We had agreed beforehand to go only five thousand dollars higher than our initial offer of $180,000. We felt that we were stretching ourselves too thin to go beyond that. I gave the agent my final offer and again we waited. After tense moments the call finally came. The owner had turned it down.

Crestfallen. I knew in my gut that we should go for the higher amount—you’re all screaming right now that it’s a paltry five thousand that stood between us and the great farmhouse—but we were running scared. Dean was working for a start-up magazine and its future was dicey—the parent company was not enthusiastic about it. I was extremely pregnant, so not likely to be able to work anytime soon. The credit card debt was obscene after all of our moves around the country, despite the fact that employers paid for most of the moves. Go figure. And there was another mortgage to pay: a log home in Pennsylvania that we co-owned with my sister—an idea that sounded good ten years before when I was single, permanently ensconced in the city and in desperate need of a weekend retreat. With heavy hearts we decided to let the house go. It was a decision we would thoroughly rue for years to come—one of those gut-twisting, why-can’t-I-set-the-clock-back stupid, idiotic decisions.

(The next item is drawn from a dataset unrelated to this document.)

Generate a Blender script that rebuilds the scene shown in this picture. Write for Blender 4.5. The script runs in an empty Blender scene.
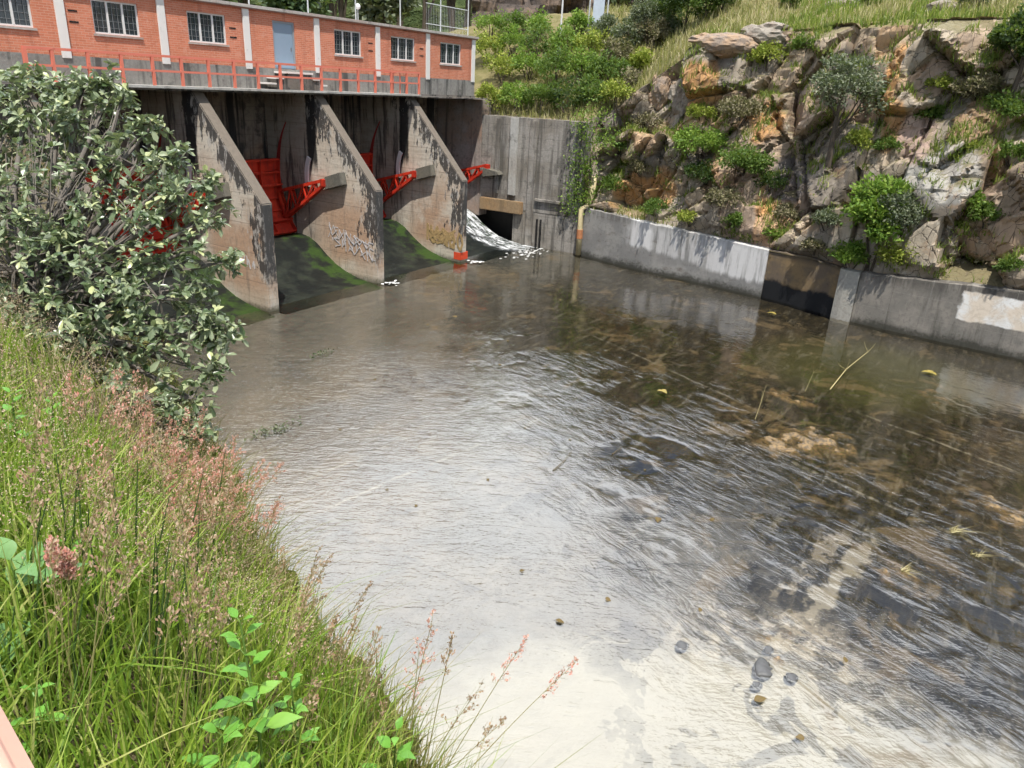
import bpy, bmesh, math, random
import numpy as np
from mathutils import Vector, Matrix, noise as mnoise
from mathutils.bvhtree import BVHTree

random.seed(7)
RNG = np.random.default_rng(11)
scn = bpy.context.scene
COL = scn.collection
R = math.radians

# ------------------------------------------------------------------ camera model (also used to survey positions)
F = 740.0
TH, PI_, RO = R(32.026), R(21.749), R(2.951)
CAM = Vector((0, 0, 8.5))
fw = Vector((math.cos(PI_) * math.cos(TH), math.cos(PI_) * math.sin(TH), -math.sin(PI_)))
r0 = Vector((math.sin(TH), -math.cos(TH), 0)); u0 = r0.cross(fw)
rt = r0 * math.cos(RO) + u0 * math.sin(RO)
up = -r0 * math.sin(RO) + u0 * math.cos(RO)

def ray(x, y):
    return fw + rt * ((x - 512) / F) - up * ((y - 384) / F)
def at(x, y, d):
    return CAM + ray(x, y) * d
def on_plane(x, y, ax, c):
    d = ray(x, y); return CAM + d * ((c - CAM[ax]) / d[ax])
def project(p):
    d = Vector(p) - CAM; z = d.dot(fw)
    return 512 + F * d.dot(rt) / z, 384 - F * d.dot(up) / z, z

cd = bpy.data.cameras.new('camera'); cam = bpy.data.objects.new('camera', cd); COL.objects.link(cam)
cd.sensor_width = 36; cd.lens = F / 1024 * 36; cd.clip_end = 2000; cd.clip_start = 0.05
m = Matrix((rt, up, -fw)).transposed().to_4x4(); m.translation = CAM
cam.matrix_world = m
scn.camera = cam

# ------------------------------------------------------------------ scene helpers
def tag(o, label=None, cat=None, group=None, kind=None):
    if label: o['label'] = label
    if cat: o['category'] = cat
    if group: o['group'] = group
    if kind: o['kind'] = kind
    return o

def empty(name, loc=(0, 0, 0), label=None, cat=None, group=None):
    o = bpy.data.objects.new(name, None); COL.objects.link(o)
    o.location = loc; o.empty_display_size = 0.2
    return tag(o, label, cat, group)

def link(name, me, mat, parent=None, loc=(0, 0, 0)):
    o = bpy.data.objects.new(name, me); COL.objects.link(o)
    if mat is not None:
        me.materials.clear(); me.materials.append(mat)
    o.location = loc
    if parent is not None: o.parent = parent
    return o

def copy_tree(o, parent=None):
    c = o.copy(); COL.objects.link(c); c.parent = parent
    for ch in list(o.children): copy_tree(ch, c)
    return c

class MB:
    """collects shapes into one mesh"""
    def __init__(s, org=(0, 0, 0)):
        s.v = []; s.f = []; s.o = Vector(org)
    def add(s, vs, fs):
        n = len(s.v); s.v += [tuple(Vector(p) - s.o) for p in vs]; s.f += [tuple(i + n for i in f) for f in fs]; return s
    def box(s, x0, x1, y0, y1, z0, z1):
        vs = [(x, y, z) for x in (x0, x1) for y in (y0, y1) for z in (z0, z1)]
        return s.add(vs, [(0, 1, 3, 2), (4, 6, 7, 5), (0, 4, 5, 1), (2, 3, 7, 6), (0, 2, 6, 4), (1, 5, 7, 3)])
    def bar(s, p, q, w, h=None, upv=(0, 0, 1)):
        p, q = Vector(p), Vector(q); h = h or w; d = (q - p).normalized(); u = Vector(upv)
        if abs(d.dot(u)) > .98: u = Vector((0, 1, 0))
        a = d.cross(u).normalized() * (w / 2); b = a.cross(d).normalized() * (h / 2)
        vs = [e + i * a + j * b for e in (p, q) for i, j in ((-1, -1), (1, -1), (1, 1), (-1, 1))]
        return s.add(vs, [(0, 1, 2, 3), (7, 6, 5, 4), (0, 4, 5, 1), (1, 5, 6, 2), (2, 6, 7, 3), (3, 7, 4, 0)])
    def tube(s, pts, rad, n=6, caps=True):
        pts = [Vector(p) for p in pts]; rad = rad if isinstance(rad, (list, tuple)) else [rad] * len(pts)
        vs = []; fs = []; a = None
        for i, p in enumerate(pts):
            d = (pts[min(i + 1, len(pts) - 1)] - pts[max(i - 1, 0)]).normalized()
            if a is None: a = d.orthogonal().normalized()
            a = (a - d * a.dot(d)); a = a.normalized() if a.length > 1e-6 else d.orthogonal().normalized()
            b = d.cross(a)
            vs += [p + (a * math.cos(2 * math.pi * k / n) + b * math.sin(2 * math.pi * k / n)) * rad[i] for k in range(n)]
            if i: fs += [((i - 1) * n + k, (i - 1) * n + (k + 1) % n, i * n + (k + 1) % n, i * n + k) for k in range(n)]
        if caps: fs += [tuple(reversed(range(n))), tuple(range((len(pts) - 1) * n, len(pts) * n))]
        return s.add(vs, fs)
    def prism_x(s, prof, x0, x1):
        """prof: list of (y, z), extruded along x"""
        n = len(prof)
        vs = [(x0, y, z) for y, z in prof] + [(x1, y, z) for y, z in prof]
        return s.add(vs, [tuple(range(n)), tuple(reversed(range(n, 2 * n)))] + [((i + 1) % n, i, n + i, n + (i + 1) % n) for i in range(n)])
    def sphere(s, c, r, seg=10, rings=6, sc=(1, 1, 1)):
        c = Vector(c); vs = []; fs = []
        for i in range(rings + 1):
            t = math.pi * i / rings
            for k in range(seg):
                f = 2 * math.pi * k / seg
                vs.append(c + Vector((math.sin(t) * math.cos(f) * sc[0], math.sin(t) * math.sin(f) * sc[1], math.cos(t) * sc[2])) * r)
                if i: fs.append(((i - 1) * seg + k, i * seg + k, i * seg + (k + 1) % seg, (i - 1) * seg + (k + 1) % seg))
        return s.add(vs, fs)
    def mesh(s, name, bevel=0, smooth=False, fix=True):
        me = bpy.data.meshes.new(name); me.from_pydata(s.v, [], s.f)
        if bevel or fix:
            bm = bmesh.new(); bm.from_mesh(me)
            if fix: bmesh.ops.recalc_face_normals(bm, faces=bm.faces)
            if bevel:
                eds = [e for e in bm.edges if len(e.link_faces) == 2 and e.calc_face_angle() > .6]
                bmesh.ops.bevel(bm, geom=eds, offset=bevel, segments=2, affect='EDGES', clamp_overlap=True)
            bm.to_mesh(me); bm.free()
        if smooth:
            me.polygons.foreach_set('use_smooth', [True] * len(me.polygons))
        me.update(); return me
    def build(s, name, mat, parent=None, bevel=0, smooth=False, loc=None, fix=True):
        return link(name, s.mesh(name, bevel, smooth, fix), mat, parent, loc if loc is not None else (0, 0, 0))

def np_mesh(name, verts, faces, smooth=False):
    """verts (N,3) array, faces (M,k) array"""
    me = bpy.data.meshes.new(name); verts = np.asarray(verts, np.float32); faces = np.asarray(faces, np.int32)
    k = faces.shape[1]
    me.vertices.add(len(verts)); me.vertices.foreach_set('co', verts.ravel())
    me.loops.add(faces.size); me.loops.foreach_set('vertex_index', faces.ravel())
    me.polygons.add(len(faces)); me.polygons.foreach_set('loop_start', np.arange(0, faces.size, k, dtype=np.int32))
    try: me.polygons.foreach_set('loop_total', np.full(len(faces), k, np.int32))
    except Exception: pass
    me.polygons.foreach_set('use_smooth', np.full(len(faces), smooth))
    me.update(calc_edges=True); me.validate(); return me

# ------------------------------------------------------------------ material helpers
class Sk:
    def __init__(s, g, k): s.g = g; s.k = k
    def __add__(a, b): return a.g.m('ADD', a, b)
    __radd__ = __add__
    def __sub__(a, b): return a.g.m('SUBTRACT', a, b)
    def __rsub__(a, b): return a.g.m('SUBTRACT', b, a)
    def __mul__(a, b): return a.g.m('MULTIPLY', a, b)
    __rmul__ = __mul__
    def __truediv__(a, b): return a.g.m('DIVIDE', a, b)

class G:
    def __init__(s, name):
        s.mat = bpy.data.materials.new(name); s.mat.use_nodes = True; s.nt = s.mat.node_tree; s.nt.nodes.clear()
    def n(s, t, **kw):
        nd = s.nt.nodes.new(t)
        for k, v in kw.items(): setattr(nd, k, v)
        return nd
    def put(s, sock, v):
        if isinstance(v, Sk): s.nt.links.new(v.k, sock)
        elif v is not None:
            if hasattr(v, '__len__') and len(v) == 3 and sock.type == 'RGBA': v = (*v, 1)
            sock.default_value = v
    def m(s, op, a, b=0.0, c=None, clamp=False):
        nd = s.n('ShaderNodeMath', operation=op, use_clamp=clamp); s.put(nd.inputs[0], a); s.put(nd.inputs[1], b)
        if c is not None: s.put(nd.inputs[2], c)
        return Sk(s, nd.outputs[0])
    def sm(s, v, a, b, lo=0.0, hi=1.0):
        nd = s.n('ShaderNodeMapRange', interpolation_type='SMOOTHSTEP'); s.put(nd.inputs[0], v)
        for i, q in enumerate((a, b, lo, hi)): nd.inputs[i + 1].default_value = q
        return Sk(s, nd.outputs[0])
    def coord(s, which='Object'): return Sk(s, s.n('ShaderNodeTexCoord').outputs[which])
    def geo(s, which='Position'): return Sk(s, s.n('ShaderNodeNewGeometry').outputs[which])
    def attr(s, name, out='Color'): return Sk(s, s.n('ShaderNodeAttribute', attribute_name=name).outputs[out])
    def objrand(s): return Sk(s, s.n('ShaderNodeObjectInfo').outputs['Random'])
    def xyz(s, v):
        nd = s.n('ShaderNodeSeparateXYZ'); s.put(nd.inputs[0], v); return [Sk(s, o) for o in nd.outputs]
    def comb(s, x, y, z):
        nd = s.n('ShaderNodeCombineXYZ'); [s.put(nd.inputs[i], q) for i, q in enumerate((x, y, z))]; return Sk(s, nd.outputs[0])
    def vmap(s, v, sc=(1, 1, 1), loc=(0, 0, 0), rot=(0, 0, 0)):
        nd = s.n('ShaderNodeMapping'); s.put(nd.inputs[0], v); nd.inputs[1].default_value = loc; nd.inputs[2].default_value = rot; nd.inputs[3].default_value = sc
        return Sk(s, nd.outputs[0])
    def vadd(s, a, b):
        nd = s.n('ShaderNodeVectorMath', operation='ADD'); s.put(nd.inputs[0], a); s.put(nd.inputs[1], b); return Sk(s, nd.outputs[0])
    def noise(s, v, scale=1.0, detail=4.0, rough=.55, dist=0.0, out=0):
        nd = s.n('ShaderNodeTexNoise'); s.put(nd.inputs['Vector'], v); nd.inputs['Scale'].default_value = scale
        nd.inputs['Detail'].default_value = min(detail, 4); nd.inputs['Roughness'].default_value = rough; nd.inputs['Distortion'].default_value = dist
        return Sk(s, nd.outputs[out])
    def voro(s, v, scale=1.0, feature='F1', out='Distance', rnd=1.0):
        nd = s.n('ShaderNodeTexVoronoi', feature=feature); s.put(nd.inputs['Vector'], v); nd.inputs['Scale'].default_value = scale
        nd.inputs['Randomness'].default_value = rnd
        return Sk(s, nd.outputs[out])
    def ramp(s, fac, stops, interp='LINEAR'):
        nd = s.n('ShaderNodeValToRGB'); s.put(nd.inputs[0], fac); cr = nd.color_ramp; cr.interpolation = interp
        while len(cr.elements) < len(stops): cr.elements.new(.5)
        for e, (p, c) in zip(cr.elements, stops): e.position = p; e.color = (*c, 1) if len(c) == 3 else c
        return Sk(s, nd.outputs[0])
    def mix(s, fac, a, b, mode='MIX'):
        nd = s.n('ShaderNodeMix', data_type='RGBA', blend_type=mode); s.put(nd.inputs[0], fac); s.put(nd.inputs[6], a); s.put(nd.inputs[7], b)
        return Sk(s, nd.outputs[2])
    def bump(s, h, strength=.5, dist=.02, normal=None):
        nd = s.n('ShaderNodeBump'); nd.inputs['Strength'].default_value = strength; nd.inputs['Distance'].default_value = dist
        s.put(nd.inputs['Height'], h)
        if normal: s.put(nd.inputs['Normal'], normal)
        return Sk(s, nd.outputs[0])
    def bsdf(s, color, rough=.8, normal=None, spec=.3, metal=0.0, **kw):
        nd = s.n('ShaderNodeBsdfPrincipled'); s.put(nd.inputs['Base Color'], color); s.put(nd.inputs['Roughness'], rough)
        nd.inputs['Specular IOR Level'].default_value = spec; nd.inputs['Metallic'].default_value = metal
        if normal: s.put(nd.inputs['Normal'], normal)
        for k, v in kw.items(): s.put(nd.inputs[k], v)
        return Sk(s, nd.outputs[0])
    def mixsh(s, fac, a, b):
        nd = s.n('ShaderNodeMixShader'); s.put(nd.inputs[0], fac); s.put(nd.inputs[1], a); s.put(nd.inputs[2], b); return Sk(s, nd.outputs[0])
    def out(s, sh):
        nd = s.n('ShaderNodeOutputMaterial'); s.put(nd.inputs[0], sh); return s.mat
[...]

So dejected are we to lose this house, we ceased our house hunting for two months. We spent our weekends doing city things: shopping for baby items in the East Village, trying out new restaurants, browsing bookstores, haunting farmer’s and flea markets. Then the apartment walls started closing in again as baby paraphernalia started its sprawl, and we resumed our search halfheartedly. It was April and my baby was due in early May.